Discografía esencial de Los Tuppers

Síncope ancestral - Síncope ancestral 1967 Aunque eran amantes del beat, género que mamaron desde niños, Los Tuppers creían que el dinero estaba en la fusión virtuosa de géneros, que en realidad detestaban. No obstante ello, en Síncope ancestral lograron una originalísima mezcla de jazz, bossa nova e influencias africanas, con tempranas incursiones en lo que se dio a conocer como chamamé swing, género jazzero con elementos del folclore regional. Síncope ancestral vendió poquísimas copias, pero según un mito estadístico que se ha repetido algunas veces, todas las personas que lo compraron formaron un bufete de abogados.

Decímelo sin adverbios - Decímelo sin adverbios 1972 Su cuarto disco marca el regreso a la música que consideraban más valiosa: el beat heredado de los 60 británicos, repleto de melodías pegadizas. Lamentablemente, lo hicieron cuando el género ya no era novedoso ni valioso comercialmente. Canciones como “Por favor, vos” o “Tócala como si entendieras” habrían sido geniales y exitosas en otro contexto más favorable, otro tiempo y con otras letras y secuencias de acordes.
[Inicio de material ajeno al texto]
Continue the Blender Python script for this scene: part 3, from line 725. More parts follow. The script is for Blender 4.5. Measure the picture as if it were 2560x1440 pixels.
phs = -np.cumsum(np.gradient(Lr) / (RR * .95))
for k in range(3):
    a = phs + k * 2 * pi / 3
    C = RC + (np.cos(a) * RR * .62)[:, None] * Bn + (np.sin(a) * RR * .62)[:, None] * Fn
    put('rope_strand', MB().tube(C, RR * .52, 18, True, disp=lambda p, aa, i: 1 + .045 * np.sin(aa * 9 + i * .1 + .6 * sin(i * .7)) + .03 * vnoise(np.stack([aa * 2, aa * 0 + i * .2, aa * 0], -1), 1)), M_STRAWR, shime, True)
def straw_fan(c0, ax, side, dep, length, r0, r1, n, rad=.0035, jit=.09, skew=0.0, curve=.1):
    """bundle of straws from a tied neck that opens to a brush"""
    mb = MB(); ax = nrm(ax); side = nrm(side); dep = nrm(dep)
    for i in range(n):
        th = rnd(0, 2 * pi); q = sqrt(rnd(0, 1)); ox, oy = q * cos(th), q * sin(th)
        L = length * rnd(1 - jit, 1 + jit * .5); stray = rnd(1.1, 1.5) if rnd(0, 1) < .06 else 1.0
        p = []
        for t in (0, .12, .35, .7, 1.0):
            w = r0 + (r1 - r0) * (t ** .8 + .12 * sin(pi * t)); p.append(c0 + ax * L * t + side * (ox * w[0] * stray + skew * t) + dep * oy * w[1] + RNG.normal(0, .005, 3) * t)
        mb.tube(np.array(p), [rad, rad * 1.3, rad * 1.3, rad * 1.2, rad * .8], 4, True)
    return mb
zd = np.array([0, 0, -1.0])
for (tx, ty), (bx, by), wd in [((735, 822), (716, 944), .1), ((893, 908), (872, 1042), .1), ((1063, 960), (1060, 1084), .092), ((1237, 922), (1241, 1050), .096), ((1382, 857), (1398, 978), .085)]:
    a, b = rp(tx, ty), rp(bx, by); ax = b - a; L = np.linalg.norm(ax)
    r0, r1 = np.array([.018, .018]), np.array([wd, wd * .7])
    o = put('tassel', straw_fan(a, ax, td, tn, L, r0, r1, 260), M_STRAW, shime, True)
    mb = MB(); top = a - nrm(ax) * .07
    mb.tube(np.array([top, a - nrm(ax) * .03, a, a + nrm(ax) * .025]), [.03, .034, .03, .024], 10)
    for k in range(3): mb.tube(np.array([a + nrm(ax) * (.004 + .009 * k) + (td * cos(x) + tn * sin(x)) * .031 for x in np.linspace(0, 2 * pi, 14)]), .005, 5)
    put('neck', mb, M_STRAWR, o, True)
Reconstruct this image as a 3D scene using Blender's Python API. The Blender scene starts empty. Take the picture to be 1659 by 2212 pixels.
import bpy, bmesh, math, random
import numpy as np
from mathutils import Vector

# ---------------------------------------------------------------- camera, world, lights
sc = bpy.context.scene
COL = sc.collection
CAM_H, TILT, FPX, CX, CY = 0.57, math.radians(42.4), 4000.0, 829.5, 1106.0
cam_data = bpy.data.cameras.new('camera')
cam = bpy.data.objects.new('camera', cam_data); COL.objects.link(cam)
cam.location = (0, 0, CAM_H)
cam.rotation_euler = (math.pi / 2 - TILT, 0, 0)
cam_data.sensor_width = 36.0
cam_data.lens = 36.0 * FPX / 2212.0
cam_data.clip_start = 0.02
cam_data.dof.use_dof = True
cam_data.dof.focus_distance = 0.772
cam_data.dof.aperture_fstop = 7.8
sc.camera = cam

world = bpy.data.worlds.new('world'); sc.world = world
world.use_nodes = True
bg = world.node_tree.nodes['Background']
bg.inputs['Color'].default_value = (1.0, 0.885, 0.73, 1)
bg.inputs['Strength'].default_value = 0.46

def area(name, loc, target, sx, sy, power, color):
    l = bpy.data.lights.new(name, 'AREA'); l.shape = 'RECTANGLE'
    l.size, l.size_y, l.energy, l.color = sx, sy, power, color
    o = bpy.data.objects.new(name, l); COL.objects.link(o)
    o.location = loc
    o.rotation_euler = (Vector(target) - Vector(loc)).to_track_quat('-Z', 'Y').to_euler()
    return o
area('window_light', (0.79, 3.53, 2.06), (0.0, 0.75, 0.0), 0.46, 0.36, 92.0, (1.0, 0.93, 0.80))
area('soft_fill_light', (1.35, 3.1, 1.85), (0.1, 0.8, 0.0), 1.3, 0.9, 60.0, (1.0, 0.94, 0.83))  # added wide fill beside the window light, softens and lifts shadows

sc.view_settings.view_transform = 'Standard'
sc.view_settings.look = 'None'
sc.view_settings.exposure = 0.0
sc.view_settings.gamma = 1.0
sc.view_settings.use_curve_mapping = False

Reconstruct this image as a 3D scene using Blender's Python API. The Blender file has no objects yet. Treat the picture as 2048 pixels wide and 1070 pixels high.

Canciones para escuchar - Canciones para escuchar en un tupper 1975 Ya en dictadura, Los Tuppers vieron en el público infantil una forma de evadir la censura y seguir explorando géneros que les interesaban, un enfoque que despertó también el interés de muchos adultos, especialmente de los de Inteligencia militar. Su único álbum para niños conjugaba una actitud musical lúdica con descripciones a veces un poco directas sobre los métodos de tortura del aparato represor. Contenía canciones como “El muñeco verdolaga”, “El submarino verde” o “El facho al tacho”, que quedaron marcadas para siempre en la de la memoria de los chicos que las escucharon, especialmente en los más impresionables o vulnerables psicológicamente.